Perhaps Quigley's familiar terminology makes it difficult to picture the instrument of expansion in other civilizations, especially ancient ones. No problem:
Page 137-38 (134):
This surplus-creating instrument does not have to be an economic organization. In fact, it can be any kind of organization, military, political, social, religious, and so forth. In Mesopotamian civilization it was a religious organization, the Sumerian priesthood to which all members of the society paid tribute. In Egyptian, Andean and, probably, Minoan civilizations it was a political organization, a state that created surpluses by a process of taxation or tribute collection. In Classical civilization it was a kind of social organization, slavery, that allowed one class of society, the slaveowners, to claim most of the production of another class in society, the slaves. In the early part of Western civilization it was a military organization, feudalism, that allowed a small portion of the society, the fighting men or lords, to collect economic goods from the majority of society, the serfs, as a kind of payment for providing political protection for these serfs. In the later period of Western civilization the surplus-creating instrument was an economic organization (the price-profit system, or capitalism, if you wish) that permitted entrepreneurs who organized the factors of production to obtain from society in return for the goods produced by this organization a surplus (called profit) beyond what these factors of production had cost these entrepreneurs.
It's all there.
Instruments and institutions
I have a little trouble distinguishing between Quigley's "instruments" and his "institutions" for a very silly reason: both words start with the same letter. (Teaching myself the C language in the 1980s, I had problems with the language for three years, until I finally paid attention to the difference between "declarations" and "definitions".)

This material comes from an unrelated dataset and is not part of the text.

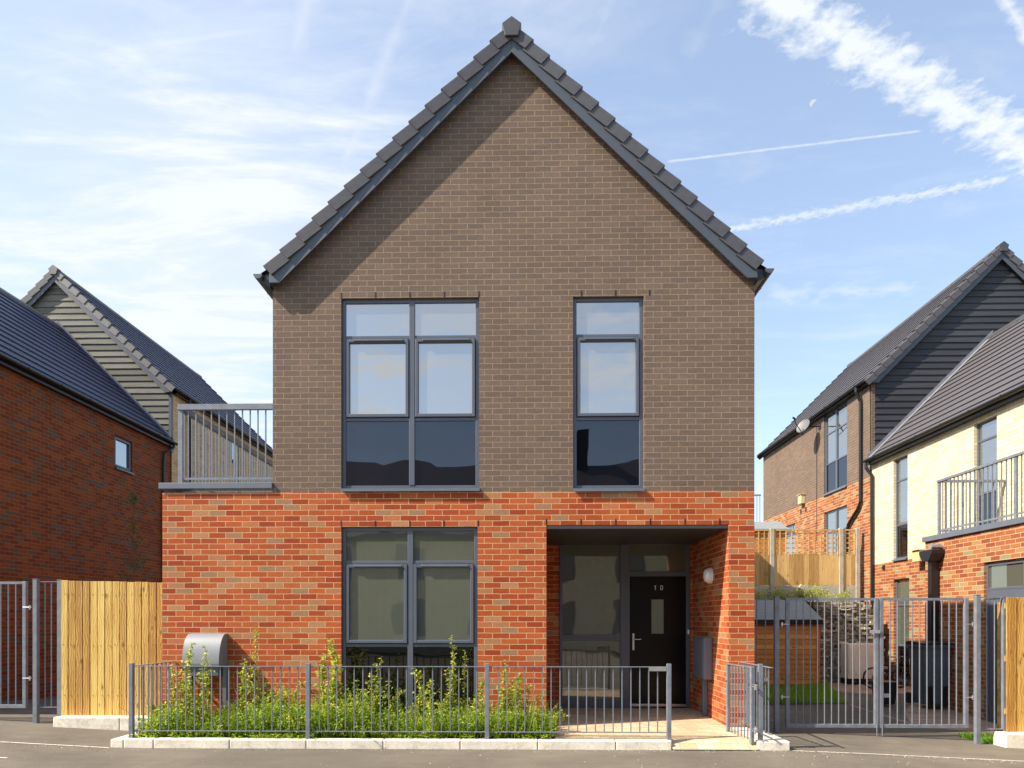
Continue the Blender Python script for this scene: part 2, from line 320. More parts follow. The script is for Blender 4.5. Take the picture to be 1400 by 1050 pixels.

In the Foreword to Quigley's Evolution, Harry J. Hogan clarifies the difference between "instruments" and "institutions":
Page 17 (19): Quigley found the explanation of disintegration in the gradual transformation of social "instruments" into "institutions," that is, the transformation of social arrangements functioning to meet real social needs into social institutions serving their own purposes regardless of real social needs.
Hogan says that over time,
social arrangements are molded to express a rigidly idealized version of reality. Such institutionalization would not have the flexibility to accommodate to the pressures of changing reality...Okay. Now we can finish Quigley's thought on the surplus-creating instrument. We pick up right where we left off, on page 138. He now describes how the growth device fails:
Page 138 (135):
Like all instruments, an instrument of expansion in the course of time becomes an institution and the rate of expansion slows down. This process is the same as the institutionalization of any instrument, but appears specifically as a breakdown of one of the three necessary elements of expansion. The one that usually breaks down is the third — application of surplus to new ways of doing things. In modern terms we say that the rate of investment decreases.
The rate of investment decreases. Quigley's
words. Quigley's words to describe not a troubled economy, but a failing
civilization. At last, I have found what I've been looking for.
I've been a fan of Arnold Toynbee's A Study of History since the 1990s, because he uses the facts of history like ornaments on a christmas tree to produce a truly amazing and fascinating display. I accept the idea of "stages of civilization" because of Toynbee.
But
Toynbee doesn't seem to see economic concerns as a significant factor
affecting the decisions people make. This is something I cannot accept.
As I see it, everything we do for money and everything we do with
money, taken together, creates a highly significant driving force that
gives direction to most of the decisions we make: a highly significant
driving force arising overwhelmingly from the economic conditions we
face. And the worse the economic conditions, the greater is the economic component of our decision-making process.
Toynbee doesn't see it, but Carroll Quigley does. You don't know what a relief this is for me.